● **Material**
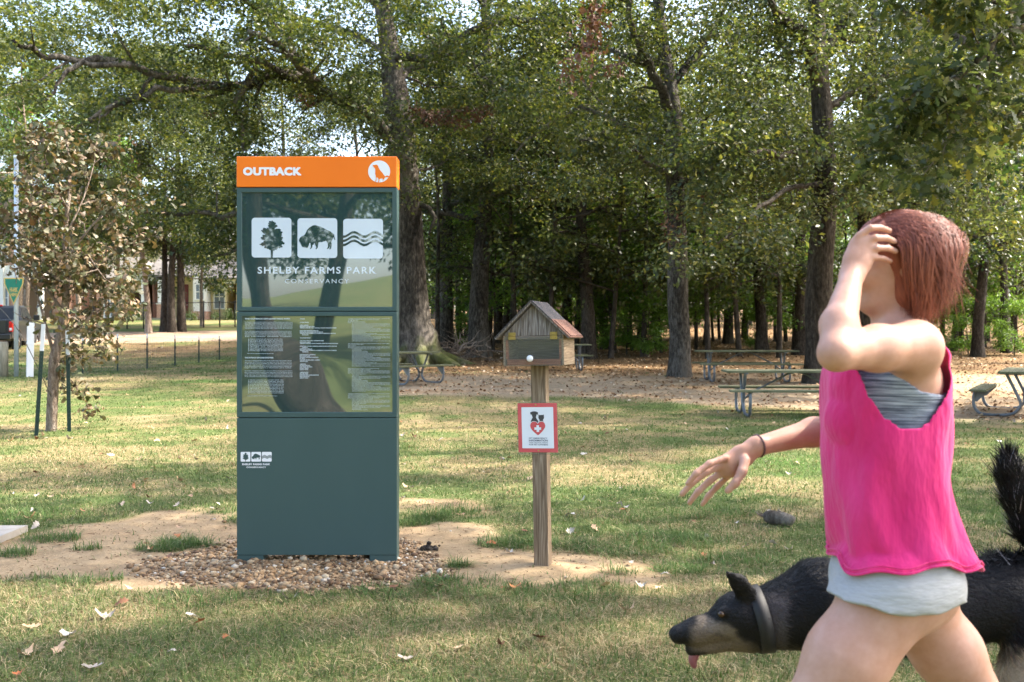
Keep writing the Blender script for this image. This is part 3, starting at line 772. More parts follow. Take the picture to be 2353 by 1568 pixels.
for key, parts, px, Y, rz, sc, lab in [
    ('F4', F4, 1101, 36, .3, .98, 'thick grey woodland trunk left of the little roofed box, beside the brush heap'),
    ('F1', F1, 1028, 39, 2.0, .85, 'brown woodland trunk between the huge oak and the thick grey trunk'),
    ('F3', F3, 1143, 43, 1.0, .9, 'slim trunk close to the right of the thick grey woodland trunk'),
    ('F3', F3, 1163, 46, 2.4, .95, 'slim sunlit trunk just above the left roof slope of the little box'),
    ('F2', F2, 1208, 46, .4, .8, 'thin dark trunk rising left of the roof ridge of the little box'),
    ('T_2', T_2, 1252, 43, 1.7, 1.0, 'dark trunk rising straight above the roof ridge of the little box'),
    ('T_2', T_2, 1302, 44, 3.1, .82, 'dark trunk rising right of the roof ridge above the shingled slope'),
    ('F2', F2, 1352, 35, 4.0, .92, 'tall trunk with a pale sunlit edge just right of the little box'),
    ('T_3', T_3, 1391, 40, 4.4, 1.0, 'second trunk to the right of the little box'),
    ('T_3', T_3, 1440, 46, 5.5, .7, 'thin trunk over the light green shrubs between box and grey oak'),
    ('T_3', T_3, 1672, 43, .2, 1.0, 'first dark trunk right of the lone grey oak, over the far picnic table'),
    ('T_2', T_2, 1752, 38, 5.1, .8, 'second dark trunk right of the lone grey oak, over the far picnic table'),
    ('T_2', T_2, 1838, 37, 2.9, .9, 'dark trunk touching the left side of the oak behind the woman'),
    ('T_2', T_2, 2246, 36, .9, .75, 'dark woodland trunk right of the womans hair'),
    ('T_3', T_3, 2314, 38, 3.4, .9, 'slender trunk near the right border above the end picnic table'),
    ('F4', F4, 2440, 33, 1.9, .9, 'leafy oak mostly past the right border of the wood'),
]:
    wood(key, parts, px, Y, rz, sc, lab, GW)
k = 0
for px, Y in [(1000, 74), (1330, 72), (1640, 74), (1960, 72), (2290, 74)]:
    key, parts = [('F1', F1), ('F2', F2), ('F3', F3), ('F4', F4)][k % 4]
    wood(key, parts, px, Y, k*1.3, .85+.03*(k % 6), 'tree standing deep in the shaded wood, half hidden by nearer trunks', 'trees deep in the wood'); k += 1
k = 0
for px, Y in [(1008, 36.5), (1052, 41), (1078, 47), (1125, 40), (1176, 38.5), (1196, 50), (1226, 40), (1268, 47), (1322, 40), (1372, 46), (1412, 38), (1425, 50), (1466, 41), (1482, 48), (1512, 40), (1618, 42), (1712, 46), (1806, 44), (2120, 46), (2165, 41), (2205, 44), (2262, 41), (2290, 47), (2330, 43)]:
    wood('S1' if k % 2 else 'S2', S1 if k % 2 else S2, px, Y, k*1.7, .85+.07*(k % 5), 'slim young trunk among the bigger trees at the wood edge', 'slim trees at the wood edge', 'young_tree'); k += 1
GU = 'young trees under the wood canopy'
for key, parts, px, Y, rz, sc in [('U1', U1, 1010, 41, 0, 1.0), ('U2', U2, 1070, 45, 1, .9), ('U1', U1, 1140, 50, 2, 1.1), ('U2', U2, 1290, 48, 3, .9), ('U1', U1, 1410, 44, 4, 1.1), ('U2', U2, 1470, 43, 5, 1.0), ('U1', U1, 1515, 45, .5, 1.1), ('U2', U2, 1600, 41, 1.5, .95), ('U1', U1, 1640, 44, 2.5, 1.1), ('U2', U2, 1705, 46, 3.5, 1.0), ('U1', U1, 1780, 44, 4.5, 1.2), ('U2', U2, 1850, 44, 5.5, 1.0), ('U1', U1, 2210, 41, .8, 1.1), ('U2', U2, 2270, 44, 1.8, .9), ('U1', U1, 2340, 40, 2.8, 1.0), ('U2', U2, 2400, 42, 3.8, 1.1), ('U1', U1, 2130, 42, 4.8, 1.1), ('U2', U2, 1960, 45, 5.8, 1.0), ('U1', U1, 1345, 56, 6, 1.2), ('U2', U2, 1560, 52, 6.5, 1.2), ('U2', U2, 1188, 36.5, 1, 1.3), ('U2', U2, 1262, 35.5, 2.2, 1.35), ('U2', U2, 1402, 35, 3.3, 1.25), ('U2', U2, 1478, 36, 4.4, 1.35), ('U2', U2, 1628, 35, 5.1, 1.25), ('U2', U2, 1700, 36, .3, 1.35), ('U2', U2, 1790, 35.5, 1.6, 1.3), ('U1', U1, 1455, 39, 3.1, 1.15), ('U1', U1, 1520, 38, 2.1, 1.0), ('U1', U1, 1132, 38.5, .4, 1.05), ('U1', U1, 1600, 39, 4.1, 1.0), ('U1', U1, 1760, 39.5, 1.1, 1.1), ('U1', U1, 1820, 38.5, 5.1, .9), ('U1', U1, 1410, 42, 2.1, 1.2), ('U1', U1, 1210, 44, 1.1, 1.2), ('U1', U1, 1330, 47, 0.4, 1.3), ('U1', U1, 1655, 45, 3.4, 1.2), ('U1', U1, 1880, 43, 2.4, 1.2), ('U1', U1, 2240, 44, 2.0, 1.2), ('U1', U1, 2320, 46, 1.0, 1.3), ('U2', U2, 2190, 39, 2.7, 1.5), ('U2', U2, 2300, 41, 3.9, 1.6), ('U2', U2, 1060, 43, 5.8, 1.5)]+[(('U1', U1) if k % 2 else ('U2', U2))+(px, Y, k*1.1, 1.25+.09*(k % 5)) for k, (px, Y) in enumerate([(960, 60), (1040, 66), (1095, 58), (1160, 70), (1215, 62), (1290, 72), (1350, 61), (1420, 68), (1480, 58), (1545, 70), (1605, 61), (1670, 68), (1725, 59), (1790, 70), (1850, 60), (1920, 67), (1990, 58), (2070, 66), (2140, 58), (2210, 66), (2285, 60), (2370, 66)])]:
    wood(key, parts, px, Y, rz, sc, 'leafy young tree growing in the shade between the woodland trunks', GU, 'young_tree')
for px, Y, sc, lab in [(1440, 37, .62, 'largest bright green shrub at the wood edge between the little box and the grey oak'), (1490, 36, .5, 'low bright shrub touching the left side of the lone grey oak'), (1405, 38.5, .5, 'small shrub at the wood edge right behind the little box'), (1735, 40, .34, 'small sunlit shrub seen through the legs of the far picnic table'), (2225, 37, .5, 'sunlit shrub at the wood edge right of the woman'), (2330, 36.5, .45, 'dark low shrub above the end picnic table'), (1075, 40, .45, 'leafy shrub behind the brush heap')]:
    wood('U3', U3, px, Y, px*.1, sc, lab, 'shrubs along the wood edge', 'shrub')['category'] = 'shrub'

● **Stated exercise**
Without including any pictures, reproduce the listing exactly.

● **In response**
Keep writing the Blender script for this image. This is part 3, starting at line 772. More parts follow. Take the picture to be 2353 by 1568 pixels.
for key, parts, px, Y, rz, sc, lab in [
    ('F4', F4, 1101, 36, .3, .98, 'thick grey woodland trunk left of the little roofed box, beside the brush heap'),
    ('F1', F1, 1028, 39, 2.0, .85, 'brown woodland trunk between the huge oak and the thick grey trunk'),
    ('F3', F3, 1143, 43, 1.0, .9, 'slim trunk close to the right of the thick grey woodland trunk'),
    ('F3', F3, 1163, 46, 2.4, .95, 'slim sunlit trunk just above the left roof slope of the little box'),
    ('F2', F2, 1208, 46, .4, .8, 'thin dark trunk rising left of the roof ridge of the little box'),
    ('T_2', T_2, 1252, 43, 1.7, 1.0, 'dark trunk rising straight above the roof ridge of the little box'),
    ('T_2', T_2, 1302, 44, 3.1, .82, 'dark trunk rising right of the roof ridge above the shingled slope'),
    ('F2', F2, 1352, 35, 4.0, .92, 'tall trunk with a pale sunlit edge just right of the little box'),
    ('T_3', T_3, 1391, 40, 4.4, 1.0, 'second trunk to the right of the little box'),
    ('T_3', T_3, 1440, 46, 5.5, .7, 'thin trunk over the light green shrubs between box and grey oak'),
    ('T_3', T_3, 1672, 43, .2, 1.0, 'first dark trunk right of the lone grey oak, over the far picnic table'),
    ('T_2', T_2, 1752, 38, 5.1, .8, 'second dark trunk right of the lone grey oak, over the far picnic table'),
    ('T_2', T_2, 1838, 37, 2.9, .9, 'dark trunk touching the left side of the oak behind the woman'),
    ('T_2', T_2, 2246, 36, .9, .75, 'dark woodland trunk right of the womans hair'),
    ('T_3', T_3, 2314, 38, 3.4, .9, 'slender trunk near the right border above the end picnic table'),
    ('F4', F4, 2440, 33, 1.9, .9, 'leafy oak mostly past the right border of the wood'),
]:
    wood(key, parts, px, Y, rz, sc, lab, GW)
k = 0
for px, Y in [(1000, 74), (1330, 72), (1640, 74), (1960, 72), (2290, 74)]:
    key, parts = [('F1', F1), ('F2', F2), ('F3', F3), ('F4', F4)][k % 4]
    wood(key, parts, px, Y, k*1.3, .85+.03*(k % 6), 'tree standing deep in the shaded wood, half hidden by nearer trunks', 'trees deep in the wood'); k += 1
k = 0
for px, Y in [(1008, 36.5), (1052, 41), (1078, 47), (1125, 40), (1176, 38.5), (1196, 50), (1226, 40), (1268, 47), (1322, 40), (1372, 46), (1412, 38), (1425, 50), (1466, 41), (1482, 48), (1512, 40), (1618, 42), (1712, 46), (1806, 44), (2120, 46), (2165, 41), (2205, 44), (2262, 41), (2290, 47), (2330, 43)]:
    wood('S1' if k % 2 else 'S2', S1 if k % 2 else S2, px, Y, k*1.7, .85+.07*(k % 5), 'slim young trunk among the bigger trees at the wood edge', 'slim trees at the wood edge', 'young_tree'); k += 1
GU = 'young trees under the wood canopy'
for key, parts, px, Y, rz, sc in [('U1', U1, 1010, 41, 0, 1.0), ('U2', U2, 1070, 45, 1, .9), ('U1', U1, 1140, 50, 2, 1.1), ('U2', U2, 1290, 48, 3, .9), ('U1', U1, 1410, 44, 4, 1.1), ('U2', U2, 1470, 43, 5, 1.0), ('U1', U1, 1515, 45, .5, 1.1), ('U2', U2, 1600, 41, 1.5, .95), ('U1', U1, 1640, 44, 2.5, 1.1), ('U2', U2, 1705, 46, 3.5, 1.0), ('U1', U1, 1780, 44, 4.5, 1.2), ('U2', U2, 1850, 44, 5.5, 1.0), ('U1', U1, 2210, 41, .8, 1.1), ('U2', U2, 2270, 44, 1.8, .9), ('U1', U1, 2340, 40, 2.8, 1.0), ('U2', U2, 2400, 42, 3.8, 1.1), ('U1', U1, 2130, 42, 4.8, 1.1), ('U2', U2, 1960, 45, 5.8, 1.0), ('U1', U1, 1345, 56, 6, 1.2), ('U2', U2, 1560, 52, 6.5, 1.2), ('U2', U2, 1188, 36.5, 1, 1.3), ('U2', U2, 1262, 35.5, 2.2, 1.35), ('U2', U2, 1402, 35, 3.3, 1.25), ('U2', U2, 1478, 36, 4.4, 1.35), ('U2', U2, 1628, 35, 5.1, 1.25), ('U2', U2, 1700, 36, .3, 1.35), ('U2', U2, 1790, 35.5, 1.6, 1.3), ('U1', U1, 1455, 39, 3.1, 1.15), ('U1', U1, 1520, 38, 2.1, 1.0), ('U1', U1, 1132, 38.5, .4, 1.05), ('U1', U1, 1600, 39, 4.1, 1.0), ('U1', U1, 1760, 39.5, 1.1, 1.1), ('U1', U1, 1820, 38.5, 5.1, .9), ('U1', U1, 1410, 42, 2.1, 1.2), ('U1', U1, 1210, 44, 1.1, 1.2), ('U1', U1, 1330, 47, 0.4, 1.3), ('U1', U1, 1655, 45, 3.4, 1.2), ('U1', U1, 1880, 43, 2.4, 1.2), ('U1', U1, 2240, 44, 2.0, 1.2), ('U1', U1, 2320, 46, 1.0, 1.3), ('U2', U2, 2190, 39, 2.7, 1.5), ('U2', U2, 2300, 41, 3.9, 1.6), ('U2', U2, 1060, 43, 5.8, 1.5)]+[(('U1', U1) if k % 2 else ('U2', U2))+(px, Y, k*1.1, 1.25+.09*(k % 5)) for k, (px, Y) in enumerate([(960, 60), (1040, 66), (1095, 58), (1160, 70), (1215, 62), (1290, 72), (1350, 61), (1420, 68), (1480, 58), (1545, 70), (1605, 61), (1670, 68), (1725, 59), (1790, 70), (1850, 60), (1920, 67), (1990, 58), (2070, 66), (2140, 58), (2210, 66), (2285, 60), (2370, 66)])]:
    wood(key, parts, px, Y, rz, sc, 'leafy young tree growing in the shade between the woodland trunks', GU, 'young_tree')
for px, Y, sc, lab in [(1440, 37, .62, 'largest bright green shrub at the wood edge between the little box and the grey oak'), (1490, 36, .5, 'low bright shrub touching the left side of the lone grey oak'), (1405, 38.5, .5, 'small shrub at the wood edge right behind the little box'), (1735, 40, .34, 'small sunlit shrub seen through the legs of the far picnic table'), (2225, 37, .5, 'sunlit shrub at the wood edge right of the woman'), (2330, 36.5, .45, 'dark low shrub above the end picnic table'), (1075, 40, .45, 'leafy shrub behind the brush heap')]:
    wood('U3', U3, px, Y, px*.1, sc, lab, 'shrubs along the wood edge', 'shrub')['category'] = 'shrub'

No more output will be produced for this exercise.